▶ Task instructions
Return, unaltered, every line from the beginning of the material below up to and including the one with "C = scn.collection".

▶ Data segment
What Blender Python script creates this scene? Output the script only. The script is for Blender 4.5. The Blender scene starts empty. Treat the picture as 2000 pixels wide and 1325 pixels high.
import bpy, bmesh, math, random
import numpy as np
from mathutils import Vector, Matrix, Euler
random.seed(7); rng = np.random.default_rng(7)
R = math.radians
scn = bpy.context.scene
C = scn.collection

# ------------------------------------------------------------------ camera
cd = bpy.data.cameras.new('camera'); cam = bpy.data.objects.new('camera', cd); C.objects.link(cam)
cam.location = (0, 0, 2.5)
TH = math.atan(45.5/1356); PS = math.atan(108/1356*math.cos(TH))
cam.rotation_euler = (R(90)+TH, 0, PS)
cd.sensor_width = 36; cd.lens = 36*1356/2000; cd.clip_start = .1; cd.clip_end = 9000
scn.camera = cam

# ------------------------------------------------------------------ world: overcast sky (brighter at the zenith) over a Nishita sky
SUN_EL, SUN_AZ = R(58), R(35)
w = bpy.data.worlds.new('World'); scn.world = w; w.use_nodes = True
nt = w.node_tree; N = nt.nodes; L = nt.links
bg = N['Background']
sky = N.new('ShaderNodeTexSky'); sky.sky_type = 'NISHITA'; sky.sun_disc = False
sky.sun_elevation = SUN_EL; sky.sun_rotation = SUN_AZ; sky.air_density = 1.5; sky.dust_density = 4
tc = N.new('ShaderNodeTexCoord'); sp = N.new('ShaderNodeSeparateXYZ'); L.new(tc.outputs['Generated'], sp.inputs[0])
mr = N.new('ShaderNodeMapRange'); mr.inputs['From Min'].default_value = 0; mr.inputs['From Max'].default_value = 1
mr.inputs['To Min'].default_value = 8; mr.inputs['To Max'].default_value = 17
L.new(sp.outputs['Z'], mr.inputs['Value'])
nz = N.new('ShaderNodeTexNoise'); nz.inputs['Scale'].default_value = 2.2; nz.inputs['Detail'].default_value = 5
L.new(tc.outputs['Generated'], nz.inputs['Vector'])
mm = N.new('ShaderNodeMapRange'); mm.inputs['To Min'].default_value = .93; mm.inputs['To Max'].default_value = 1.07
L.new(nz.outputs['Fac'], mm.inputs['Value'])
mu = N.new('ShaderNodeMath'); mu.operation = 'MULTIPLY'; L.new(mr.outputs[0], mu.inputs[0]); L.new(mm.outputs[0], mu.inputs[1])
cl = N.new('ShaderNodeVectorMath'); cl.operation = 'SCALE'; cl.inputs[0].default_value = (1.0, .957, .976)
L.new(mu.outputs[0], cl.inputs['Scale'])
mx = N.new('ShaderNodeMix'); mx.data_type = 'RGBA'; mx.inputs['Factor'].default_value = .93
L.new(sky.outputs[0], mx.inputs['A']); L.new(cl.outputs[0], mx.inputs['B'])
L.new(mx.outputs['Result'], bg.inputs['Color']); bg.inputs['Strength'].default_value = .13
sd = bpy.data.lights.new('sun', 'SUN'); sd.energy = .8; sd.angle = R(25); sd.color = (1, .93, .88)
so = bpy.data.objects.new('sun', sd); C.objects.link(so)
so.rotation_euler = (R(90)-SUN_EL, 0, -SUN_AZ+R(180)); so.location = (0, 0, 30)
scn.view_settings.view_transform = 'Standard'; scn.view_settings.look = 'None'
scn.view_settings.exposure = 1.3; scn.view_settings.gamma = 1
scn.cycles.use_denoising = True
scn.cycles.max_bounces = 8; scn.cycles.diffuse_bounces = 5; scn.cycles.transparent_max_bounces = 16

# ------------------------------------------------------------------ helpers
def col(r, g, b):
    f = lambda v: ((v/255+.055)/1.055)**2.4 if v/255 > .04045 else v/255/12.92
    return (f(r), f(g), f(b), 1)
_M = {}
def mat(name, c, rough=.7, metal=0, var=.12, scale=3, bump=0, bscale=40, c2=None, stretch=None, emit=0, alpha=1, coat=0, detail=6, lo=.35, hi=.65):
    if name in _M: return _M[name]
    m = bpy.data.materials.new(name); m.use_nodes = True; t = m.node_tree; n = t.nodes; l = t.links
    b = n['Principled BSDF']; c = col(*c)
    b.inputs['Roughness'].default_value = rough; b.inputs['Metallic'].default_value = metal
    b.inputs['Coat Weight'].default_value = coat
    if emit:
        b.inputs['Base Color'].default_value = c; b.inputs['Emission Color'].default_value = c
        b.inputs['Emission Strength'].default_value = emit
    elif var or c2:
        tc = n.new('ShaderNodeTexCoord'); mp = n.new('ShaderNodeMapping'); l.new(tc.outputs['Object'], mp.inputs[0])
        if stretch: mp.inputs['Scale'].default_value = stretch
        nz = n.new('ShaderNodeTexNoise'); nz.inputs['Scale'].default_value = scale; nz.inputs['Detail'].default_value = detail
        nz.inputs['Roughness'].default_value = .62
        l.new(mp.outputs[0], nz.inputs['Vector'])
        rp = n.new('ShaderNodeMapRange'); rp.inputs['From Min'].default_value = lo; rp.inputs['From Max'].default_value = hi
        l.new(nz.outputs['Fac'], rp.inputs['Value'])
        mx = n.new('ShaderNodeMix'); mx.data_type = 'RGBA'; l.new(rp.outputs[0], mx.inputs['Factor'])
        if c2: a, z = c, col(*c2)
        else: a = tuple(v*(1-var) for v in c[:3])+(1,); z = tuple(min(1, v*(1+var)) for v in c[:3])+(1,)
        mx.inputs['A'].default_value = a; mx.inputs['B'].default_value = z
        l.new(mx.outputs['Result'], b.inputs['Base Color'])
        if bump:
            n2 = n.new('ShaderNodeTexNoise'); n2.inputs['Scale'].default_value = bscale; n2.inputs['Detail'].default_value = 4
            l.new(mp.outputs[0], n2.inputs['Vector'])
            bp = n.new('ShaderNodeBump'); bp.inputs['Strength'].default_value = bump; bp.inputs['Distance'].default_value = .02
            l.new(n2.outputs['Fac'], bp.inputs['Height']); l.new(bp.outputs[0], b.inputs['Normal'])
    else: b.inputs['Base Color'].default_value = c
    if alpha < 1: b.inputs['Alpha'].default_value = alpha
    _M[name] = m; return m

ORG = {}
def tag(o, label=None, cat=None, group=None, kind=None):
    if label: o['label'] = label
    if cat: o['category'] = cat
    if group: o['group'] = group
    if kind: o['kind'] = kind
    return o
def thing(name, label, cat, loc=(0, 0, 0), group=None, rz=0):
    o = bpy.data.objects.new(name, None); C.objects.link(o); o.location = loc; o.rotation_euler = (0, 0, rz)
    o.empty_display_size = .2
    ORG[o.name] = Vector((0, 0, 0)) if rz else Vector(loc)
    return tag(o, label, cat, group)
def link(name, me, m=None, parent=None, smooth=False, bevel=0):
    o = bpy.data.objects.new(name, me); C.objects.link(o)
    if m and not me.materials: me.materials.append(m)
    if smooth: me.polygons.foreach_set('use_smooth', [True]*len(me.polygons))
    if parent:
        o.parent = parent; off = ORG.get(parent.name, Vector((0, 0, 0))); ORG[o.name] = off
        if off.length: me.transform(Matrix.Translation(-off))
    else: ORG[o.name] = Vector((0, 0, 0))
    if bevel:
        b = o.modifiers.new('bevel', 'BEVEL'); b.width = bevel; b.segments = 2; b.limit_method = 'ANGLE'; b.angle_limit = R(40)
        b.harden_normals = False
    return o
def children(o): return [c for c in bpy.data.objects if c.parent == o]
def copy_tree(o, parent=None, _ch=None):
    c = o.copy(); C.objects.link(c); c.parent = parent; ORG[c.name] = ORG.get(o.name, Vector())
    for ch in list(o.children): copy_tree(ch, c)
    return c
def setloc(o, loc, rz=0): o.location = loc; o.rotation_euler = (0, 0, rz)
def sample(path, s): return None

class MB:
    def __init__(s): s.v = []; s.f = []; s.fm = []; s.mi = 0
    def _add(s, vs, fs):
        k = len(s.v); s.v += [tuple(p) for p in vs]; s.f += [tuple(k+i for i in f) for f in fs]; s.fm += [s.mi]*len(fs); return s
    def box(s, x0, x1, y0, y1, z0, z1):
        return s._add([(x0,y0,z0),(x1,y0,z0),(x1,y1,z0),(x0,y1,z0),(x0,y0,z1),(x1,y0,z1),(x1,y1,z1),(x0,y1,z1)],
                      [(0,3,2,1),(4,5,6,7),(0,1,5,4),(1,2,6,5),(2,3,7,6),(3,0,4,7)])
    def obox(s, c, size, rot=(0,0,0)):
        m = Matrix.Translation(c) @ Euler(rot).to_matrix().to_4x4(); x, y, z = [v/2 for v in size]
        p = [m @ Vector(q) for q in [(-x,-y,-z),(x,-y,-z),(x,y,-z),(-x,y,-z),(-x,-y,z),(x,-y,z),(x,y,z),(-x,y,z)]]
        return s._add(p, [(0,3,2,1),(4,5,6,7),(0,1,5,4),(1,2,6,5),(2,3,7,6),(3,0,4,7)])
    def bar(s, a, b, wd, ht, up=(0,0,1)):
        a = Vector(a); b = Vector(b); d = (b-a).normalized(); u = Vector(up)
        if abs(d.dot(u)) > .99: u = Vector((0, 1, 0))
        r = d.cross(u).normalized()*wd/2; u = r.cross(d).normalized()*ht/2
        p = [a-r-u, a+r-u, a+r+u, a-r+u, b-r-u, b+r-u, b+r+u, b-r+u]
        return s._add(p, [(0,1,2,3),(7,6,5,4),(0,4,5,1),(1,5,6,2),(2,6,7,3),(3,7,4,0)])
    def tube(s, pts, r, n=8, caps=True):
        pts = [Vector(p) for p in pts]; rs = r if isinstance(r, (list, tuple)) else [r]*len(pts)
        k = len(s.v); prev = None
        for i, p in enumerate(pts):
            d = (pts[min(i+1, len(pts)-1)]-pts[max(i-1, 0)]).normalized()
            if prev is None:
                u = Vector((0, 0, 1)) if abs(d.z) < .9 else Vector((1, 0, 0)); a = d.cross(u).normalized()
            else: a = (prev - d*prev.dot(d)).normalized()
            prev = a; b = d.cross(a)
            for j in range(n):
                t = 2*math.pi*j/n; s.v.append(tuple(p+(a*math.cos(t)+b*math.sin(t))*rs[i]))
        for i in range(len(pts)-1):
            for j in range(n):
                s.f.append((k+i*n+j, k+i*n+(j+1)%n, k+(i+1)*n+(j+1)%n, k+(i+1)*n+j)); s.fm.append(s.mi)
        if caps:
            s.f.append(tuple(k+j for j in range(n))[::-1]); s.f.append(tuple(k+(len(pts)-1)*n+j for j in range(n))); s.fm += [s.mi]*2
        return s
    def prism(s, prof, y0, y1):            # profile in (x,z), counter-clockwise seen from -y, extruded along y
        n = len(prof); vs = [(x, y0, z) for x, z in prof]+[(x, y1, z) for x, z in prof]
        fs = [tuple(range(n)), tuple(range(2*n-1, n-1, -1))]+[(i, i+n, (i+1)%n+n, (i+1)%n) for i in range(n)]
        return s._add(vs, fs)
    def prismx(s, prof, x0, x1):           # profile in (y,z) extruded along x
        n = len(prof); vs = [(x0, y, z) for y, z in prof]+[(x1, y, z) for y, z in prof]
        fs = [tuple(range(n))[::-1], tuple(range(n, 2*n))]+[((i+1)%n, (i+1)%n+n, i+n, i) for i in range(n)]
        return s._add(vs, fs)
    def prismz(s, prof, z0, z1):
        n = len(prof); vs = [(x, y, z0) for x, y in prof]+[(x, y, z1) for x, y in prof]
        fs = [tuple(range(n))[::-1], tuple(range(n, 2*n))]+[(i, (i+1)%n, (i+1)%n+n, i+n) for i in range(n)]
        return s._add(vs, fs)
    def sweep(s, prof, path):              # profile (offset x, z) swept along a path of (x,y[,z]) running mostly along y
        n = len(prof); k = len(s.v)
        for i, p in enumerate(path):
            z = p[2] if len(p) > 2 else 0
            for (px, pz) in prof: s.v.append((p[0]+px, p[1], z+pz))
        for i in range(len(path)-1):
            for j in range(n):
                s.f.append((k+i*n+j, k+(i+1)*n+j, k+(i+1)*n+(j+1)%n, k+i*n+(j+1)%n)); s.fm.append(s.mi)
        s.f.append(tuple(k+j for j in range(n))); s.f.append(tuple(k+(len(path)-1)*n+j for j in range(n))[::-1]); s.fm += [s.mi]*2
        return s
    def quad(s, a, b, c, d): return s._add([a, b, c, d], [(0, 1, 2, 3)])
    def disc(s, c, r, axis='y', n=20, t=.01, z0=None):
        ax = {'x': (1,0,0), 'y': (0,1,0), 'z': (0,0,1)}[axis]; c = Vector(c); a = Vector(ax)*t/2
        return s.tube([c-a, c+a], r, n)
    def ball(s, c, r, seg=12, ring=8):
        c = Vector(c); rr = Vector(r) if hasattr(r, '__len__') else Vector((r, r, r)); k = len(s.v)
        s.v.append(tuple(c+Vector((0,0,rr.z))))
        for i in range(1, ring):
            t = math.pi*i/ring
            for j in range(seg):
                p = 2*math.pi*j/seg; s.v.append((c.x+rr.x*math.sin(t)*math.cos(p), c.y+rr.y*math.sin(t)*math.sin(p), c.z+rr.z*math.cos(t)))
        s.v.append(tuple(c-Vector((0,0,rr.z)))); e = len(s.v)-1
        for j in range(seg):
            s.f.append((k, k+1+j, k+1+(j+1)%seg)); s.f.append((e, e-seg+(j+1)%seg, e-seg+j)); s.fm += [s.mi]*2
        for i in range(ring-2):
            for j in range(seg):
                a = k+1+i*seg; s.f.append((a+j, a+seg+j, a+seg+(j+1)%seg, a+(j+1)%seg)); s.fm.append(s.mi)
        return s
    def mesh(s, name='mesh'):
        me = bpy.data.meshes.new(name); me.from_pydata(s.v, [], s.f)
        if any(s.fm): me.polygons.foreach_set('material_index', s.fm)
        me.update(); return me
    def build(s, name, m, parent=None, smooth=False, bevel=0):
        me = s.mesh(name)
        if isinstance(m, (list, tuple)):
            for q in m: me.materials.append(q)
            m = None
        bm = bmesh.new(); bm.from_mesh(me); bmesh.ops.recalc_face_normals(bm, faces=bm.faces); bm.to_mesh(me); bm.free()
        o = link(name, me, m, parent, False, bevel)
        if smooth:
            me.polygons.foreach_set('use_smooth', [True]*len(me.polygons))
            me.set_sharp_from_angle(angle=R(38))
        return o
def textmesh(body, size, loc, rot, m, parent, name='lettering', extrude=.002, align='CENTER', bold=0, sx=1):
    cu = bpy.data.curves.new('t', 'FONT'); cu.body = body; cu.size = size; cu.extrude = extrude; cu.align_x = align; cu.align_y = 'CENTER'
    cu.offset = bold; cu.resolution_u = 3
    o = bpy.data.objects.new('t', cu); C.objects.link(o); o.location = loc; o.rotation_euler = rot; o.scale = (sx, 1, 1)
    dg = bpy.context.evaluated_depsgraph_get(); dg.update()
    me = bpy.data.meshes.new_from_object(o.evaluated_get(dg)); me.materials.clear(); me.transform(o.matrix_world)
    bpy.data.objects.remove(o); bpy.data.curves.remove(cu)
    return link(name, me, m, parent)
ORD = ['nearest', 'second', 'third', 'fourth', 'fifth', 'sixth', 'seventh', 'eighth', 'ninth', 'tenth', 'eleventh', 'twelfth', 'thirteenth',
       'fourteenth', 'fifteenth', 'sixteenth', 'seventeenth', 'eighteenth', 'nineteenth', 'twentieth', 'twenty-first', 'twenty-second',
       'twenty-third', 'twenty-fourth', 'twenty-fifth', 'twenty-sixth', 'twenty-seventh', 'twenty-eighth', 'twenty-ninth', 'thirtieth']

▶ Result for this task
What Blender Python script creates this scene? Output the script only. The script is for Blender 4.5. The Blender scene starts empty. Treat the picture as 2000 pixels wide and 1325 pixels high.
import bpy, bmesh, math, random
import numpy as np
from mathutils import Vector, Matrix, Euler
random.seed(7); rng = np.random.default_rng(7)
R = math.radians
scn = bpy.context.scene
C = scn.collection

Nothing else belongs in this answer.